PAGE - Comment vous êtes-vous rencontrées ? Quel duo de travail formez-vous ?
Anne Goscinny – On a vécu, Catel et moi, une espèce de coup de foudre amical. J’admirais son travail et je lui ai dit tout de suite que j’adorerais qu’elle consacre un roman graphique à mon père. Elle a décliné la proposition en m’expliquant qu’elle se réservait exclusivement à des portraits de femmes. Mais l’idée a fait son chemin et deux volumes d’un roman graphique verront le jour chez Grasset. Nous sommes devenues très amies et Catel m’a suggéré de créer avec elle un personnage féminin, une adolescente. Il faut dire qu’à nous deux, nous avons quatre adolescents sous les yeux, ça nourrit ! Au début, j’étais réticente, ne voulant absolument pas mettre mes pas dans ceux de mon père. Et puis le charme de Catel a opéré ! Lucrèce est née. C’est Catel qui a eu l’idée de la famille recomposée. C’est loin de mon schéma personnel, je n’y avais pas pensé. Mais c’est en réalité très malin ! Ça multiplie les personnages.
J’écris toujours seule. L’écriture, telle que je la vis, est l’acte le plus intime qui soit. Je lui envoie mes textes et si elle m’appelle en rigolant pour me dire qu’elle les a lus, c’est gagné ! C’est elle que je veux d’abord séduire.
Catel – J’ai découvert qu’Anne était très drôle contrairement à ce qu’elle laisse paraître en écrivant pour les adultes.

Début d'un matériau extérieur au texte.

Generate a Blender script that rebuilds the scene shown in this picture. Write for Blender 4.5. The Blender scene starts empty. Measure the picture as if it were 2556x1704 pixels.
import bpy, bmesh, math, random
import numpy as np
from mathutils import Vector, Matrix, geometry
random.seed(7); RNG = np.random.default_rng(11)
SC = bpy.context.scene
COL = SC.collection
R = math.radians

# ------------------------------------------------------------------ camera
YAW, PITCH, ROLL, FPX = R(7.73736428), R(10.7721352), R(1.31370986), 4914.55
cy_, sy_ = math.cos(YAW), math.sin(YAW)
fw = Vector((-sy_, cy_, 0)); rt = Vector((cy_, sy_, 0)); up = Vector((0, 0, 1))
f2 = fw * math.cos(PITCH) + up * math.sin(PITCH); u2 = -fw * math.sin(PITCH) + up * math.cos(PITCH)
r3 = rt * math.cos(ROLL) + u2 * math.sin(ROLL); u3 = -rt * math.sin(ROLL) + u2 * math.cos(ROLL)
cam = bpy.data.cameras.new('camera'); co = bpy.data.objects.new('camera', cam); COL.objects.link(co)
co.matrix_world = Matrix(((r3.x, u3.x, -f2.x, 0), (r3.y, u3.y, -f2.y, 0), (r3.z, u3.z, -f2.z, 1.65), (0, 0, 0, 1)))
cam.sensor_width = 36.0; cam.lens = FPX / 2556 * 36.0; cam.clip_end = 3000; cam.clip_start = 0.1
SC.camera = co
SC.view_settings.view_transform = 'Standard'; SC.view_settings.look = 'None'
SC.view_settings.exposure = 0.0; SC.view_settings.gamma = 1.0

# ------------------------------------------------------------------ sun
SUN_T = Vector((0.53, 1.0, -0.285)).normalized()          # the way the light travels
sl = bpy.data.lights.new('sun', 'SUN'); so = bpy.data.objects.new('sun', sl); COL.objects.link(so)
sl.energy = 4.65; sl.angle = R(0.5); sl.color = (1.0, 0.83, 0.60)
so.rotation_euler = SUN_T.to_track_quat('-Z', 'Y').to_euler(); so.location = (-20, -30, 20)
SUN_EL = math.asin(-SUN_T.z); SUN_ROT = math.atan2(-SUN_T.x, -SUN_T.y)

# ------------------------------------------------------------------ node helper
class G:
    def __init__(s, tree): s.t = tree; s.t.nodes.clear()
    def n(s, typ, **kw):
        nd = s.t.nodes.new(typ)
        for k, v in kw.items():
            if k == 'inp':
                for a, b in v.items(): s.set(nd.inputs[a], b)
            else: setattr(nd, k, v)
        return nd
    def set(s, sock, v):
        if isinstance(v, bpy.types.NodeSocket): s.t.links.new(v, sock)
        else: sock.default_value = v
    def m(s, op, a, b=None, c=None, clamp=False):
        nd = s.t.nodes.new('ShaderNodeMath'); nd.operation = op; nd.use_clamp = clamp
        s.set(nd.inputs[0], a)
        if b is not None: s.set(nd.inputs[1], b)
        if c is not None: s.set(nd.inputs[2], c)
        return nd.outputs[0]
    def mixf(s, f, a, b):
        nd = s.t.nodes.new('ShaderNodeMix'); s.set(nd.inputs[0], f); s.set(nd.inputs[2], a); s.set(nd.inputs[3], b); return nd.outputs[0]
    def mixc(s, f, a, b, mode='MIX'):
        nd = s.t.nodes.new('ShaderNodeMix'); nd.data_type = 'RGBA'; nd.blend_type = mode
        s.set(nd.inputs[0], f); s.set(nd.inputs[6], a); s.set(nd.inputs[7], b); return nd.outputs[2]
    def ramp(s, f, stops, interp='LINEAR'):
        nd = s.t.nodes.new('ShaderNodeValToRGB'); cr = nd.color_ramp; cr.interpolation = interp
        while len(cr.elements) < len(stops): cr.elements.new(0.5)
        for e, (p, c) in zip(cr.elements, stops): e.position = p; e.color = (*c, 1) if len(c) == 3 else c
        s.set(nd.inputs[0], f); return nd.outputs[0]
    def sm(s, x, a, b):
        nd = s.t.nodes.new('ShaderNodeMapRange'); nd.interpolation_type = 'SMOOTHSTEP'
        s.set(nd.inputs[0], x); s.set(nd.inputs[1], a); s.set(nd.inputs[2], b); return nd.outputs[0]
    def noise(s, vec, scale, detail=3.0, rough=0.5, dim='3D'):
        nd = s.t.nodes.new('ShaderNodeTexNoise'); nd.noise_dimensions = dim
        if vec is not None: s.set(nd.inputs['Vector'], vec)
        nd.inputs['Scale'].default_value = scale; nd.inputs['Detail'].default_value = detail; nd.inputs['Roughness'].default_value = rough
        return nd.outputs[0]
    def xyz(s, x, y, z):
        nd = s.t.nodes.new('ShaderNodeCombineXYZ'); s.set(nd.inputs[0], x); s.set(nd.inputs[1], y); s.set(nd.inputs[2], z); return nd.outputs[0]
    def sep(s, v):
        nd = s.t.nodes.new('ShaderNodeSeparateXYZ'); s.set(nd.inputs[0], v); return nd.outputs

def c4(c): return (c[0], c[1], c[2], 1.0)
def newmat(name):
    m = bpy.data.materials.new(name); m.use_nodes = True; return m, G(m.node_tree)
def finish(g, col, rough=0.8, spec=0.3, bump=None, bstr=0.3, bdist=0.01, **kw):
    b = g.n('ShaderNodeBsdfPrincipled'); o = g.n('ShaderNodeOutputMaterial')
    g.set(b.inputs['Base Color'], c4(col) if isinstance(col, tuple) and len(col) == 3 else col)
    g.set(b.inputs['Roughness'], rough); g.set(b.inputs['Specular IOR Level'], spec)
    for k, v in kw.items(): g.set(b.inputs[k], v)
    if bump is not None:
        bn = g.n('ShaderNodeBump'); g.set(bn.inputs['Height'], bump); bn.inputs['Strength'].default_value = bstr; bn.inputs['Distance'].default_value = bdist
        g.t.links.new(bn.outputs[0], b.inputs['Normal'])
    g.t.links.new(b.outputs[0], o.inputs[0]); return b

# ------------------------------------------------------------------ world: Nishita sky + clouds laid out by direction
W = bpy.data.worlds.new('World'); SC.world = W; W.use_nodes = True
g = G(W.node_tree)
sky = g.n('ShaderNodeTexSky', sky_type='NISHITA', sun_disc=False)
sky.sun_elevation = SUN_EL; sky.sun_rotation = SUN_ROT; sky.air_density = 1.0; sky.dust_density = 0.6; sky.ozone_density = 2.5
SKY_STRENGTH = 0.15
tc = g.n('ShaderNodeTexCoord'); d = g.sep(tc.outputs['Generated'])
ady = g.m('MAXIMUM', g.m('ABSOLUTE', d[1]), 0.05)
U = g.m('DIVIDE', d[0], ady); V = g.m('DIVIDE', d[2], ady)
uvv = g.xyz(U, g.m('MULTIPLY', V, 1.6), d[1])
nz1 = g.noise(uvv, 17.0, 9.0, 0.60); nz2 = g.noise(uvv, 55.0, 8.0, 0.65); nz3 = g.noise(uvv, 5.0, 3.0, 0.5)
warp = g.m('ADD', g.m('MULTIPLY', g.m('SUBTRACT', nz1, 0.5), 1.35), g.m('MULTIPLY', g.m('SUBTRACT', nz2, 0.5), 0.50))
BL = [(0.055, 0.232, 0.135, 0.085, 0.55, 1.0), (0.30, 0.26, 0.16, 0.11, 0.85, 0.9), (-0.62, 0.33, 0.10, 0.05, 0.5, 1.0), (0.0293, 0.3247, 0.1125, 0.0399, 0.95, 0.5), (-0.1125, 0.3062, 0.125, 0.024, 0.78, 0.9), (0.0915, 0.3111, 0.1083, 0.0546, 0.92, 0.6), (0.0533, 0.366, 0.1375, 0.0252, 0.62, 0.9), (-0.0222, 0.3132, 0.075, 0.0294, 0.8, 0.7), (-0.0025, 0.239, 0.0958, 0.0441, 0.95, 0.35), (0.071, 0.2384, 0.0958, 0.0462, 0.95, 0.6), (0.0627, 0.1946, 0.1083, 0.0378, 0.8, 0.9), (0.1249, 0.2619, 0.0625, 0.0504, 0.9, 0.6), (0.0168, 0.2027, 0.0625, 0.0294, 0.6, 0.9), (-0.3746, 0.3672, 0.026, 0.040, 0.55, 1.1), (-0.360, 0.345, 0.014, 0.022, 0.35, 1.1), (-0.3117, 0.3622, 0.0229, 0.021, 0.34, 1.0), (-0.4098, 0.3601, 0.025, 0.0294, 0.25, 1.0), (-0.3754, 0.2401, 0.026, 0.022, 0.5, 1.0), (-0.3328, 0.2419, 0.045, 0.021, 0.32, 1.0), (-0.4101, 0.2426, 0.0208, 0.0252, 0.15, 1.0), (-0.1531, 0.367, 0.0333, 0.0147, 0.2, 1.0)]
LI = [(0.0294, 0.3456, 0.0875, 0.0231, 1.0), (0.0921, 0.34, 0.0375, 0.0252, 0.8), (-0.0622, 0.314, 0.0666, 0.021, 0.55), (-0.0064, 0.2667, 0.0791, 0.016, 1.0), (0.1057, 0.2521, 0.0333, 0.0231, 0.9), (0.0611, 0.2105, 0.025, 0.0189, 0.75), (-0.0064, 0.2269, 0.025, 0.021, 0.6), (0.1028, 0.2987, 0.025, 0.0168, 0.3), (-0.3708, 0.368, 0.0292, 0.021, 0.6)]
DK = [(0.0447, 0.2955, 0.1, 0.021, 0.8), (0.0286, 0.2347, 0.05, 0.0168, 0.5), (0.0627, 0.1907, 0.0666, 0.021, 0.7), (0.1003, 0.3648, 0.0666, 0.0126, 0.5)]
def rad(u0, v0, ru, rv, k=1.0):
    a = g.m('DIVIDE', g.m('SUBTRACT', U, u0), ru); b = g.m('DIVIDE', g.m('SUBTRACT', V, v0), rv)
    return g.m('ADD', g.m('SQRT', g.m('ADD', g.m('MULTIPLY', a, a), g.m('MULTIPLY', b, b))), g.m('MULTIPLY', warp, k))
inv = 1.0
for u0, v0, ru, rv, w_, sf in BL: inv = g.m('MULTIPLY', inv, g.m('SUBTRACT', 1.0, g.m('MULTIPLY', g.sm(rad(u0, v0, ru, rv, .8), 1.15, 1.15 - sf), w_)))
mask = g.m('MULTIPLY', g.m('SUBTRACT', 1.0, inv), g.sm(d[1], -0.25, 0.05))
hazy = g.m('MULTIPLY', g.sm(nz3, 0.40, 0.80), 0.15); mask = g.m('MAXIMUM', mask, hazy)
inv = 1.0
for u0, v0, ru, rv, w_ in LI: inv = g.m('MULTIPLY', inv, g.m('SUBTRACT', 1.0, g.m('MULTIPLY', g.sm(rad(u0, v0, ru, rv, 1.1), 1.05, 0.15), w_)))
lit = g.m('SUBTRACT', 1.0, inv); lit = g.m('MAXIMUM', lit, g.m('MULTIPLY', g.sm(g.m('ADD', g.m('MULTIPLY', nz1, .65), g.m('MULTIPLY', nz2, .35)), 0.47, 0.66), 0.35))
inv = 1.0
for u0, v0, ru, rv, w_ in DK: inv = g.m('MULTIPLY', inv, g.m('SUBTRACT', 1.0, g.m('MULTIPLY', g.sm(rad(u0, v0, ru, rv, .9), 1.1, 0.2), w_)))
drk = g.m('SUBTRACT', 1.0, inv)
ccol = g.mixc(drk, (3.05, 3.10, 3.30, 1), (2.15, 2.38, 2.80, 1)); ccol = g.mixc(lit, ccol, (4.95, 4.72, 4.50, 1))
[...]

Je lui ai suggéré d’écrire « drôle » ! Au départ, il s’agissait pour nous d’écrire un livre ensemble pour s’amuser. On se voit beaucoup, on se parle beaucoup : nous sommes liées par une amitié très fusionnelle.
P. - Catel, la première fois que vous avez imaginé Lucrèce et son monde, comment Anne a-t-elle réagi ?
C. – En fait, nous avons créé ensemble le monde de Lucrèce en associant nos deux mondes. J’ai dessiné devant elle et nous avons cherché ensemble. Les histoires d’Anne et mes dessins sont l’occasion d’échanges permanents. Lucrèce est venue très vite : c’est la fille d’Anne qui m’a inspirée. Nos filles sont dans le monde de Lucrèce, nos maris aussi, de manière déguisée. L’histoire de la tortue est vraie. L’idée est d’évoquer les problèmes de notre époque avec pertinence et impertinence, tout en gardant une certaine tendresse.
P. - Anne, chaque chapitre constituant en soi une nouvelle à chute, comment trouvez-vous toutes ces idées géniales ? Lucrèce est-elle la sœur du Petit Nicolas ?
A. G. – Avant tout, il faut dire que j’ai pris conscience en commençant à écrire ces histoires de la complexité de ce type d’écriture pour un jeune public. Il faut être percutant tout le temps, ne jamais lâcher la main de son lecteur. Une gageure. Les idées, je les trouve autour de moi, j’observe. Mes enfants ont 15 et 17 ans, leur préadolescence n’est pas loin. Et puis, je me nourris de mes propres années de collège. Mais surtout, le plus important est qu’en dehors de la forme, je n’écris pas pour les enfants. J’écris pour faire rire ou sourire les adultes. C’est en cela qu’on peut reconnaître à Lucrèce un lien de parenté avec le Petit Nicolas. Il y a dans mes histoires beaucoup de bienveillance c’est vrai, mais aussi une certaine lucidité. Je n’aime pas les univers lisses, je les trouve paradoxalement anxiogènes. Et puis, j’adore cette période courte et merveilleuse au cours de laquelle les jeunes filles flirtent avec le monde adulte en se réfugiant au moindre coup de vent, en enfance. Notre Lucrèce a exactement cet âge-là.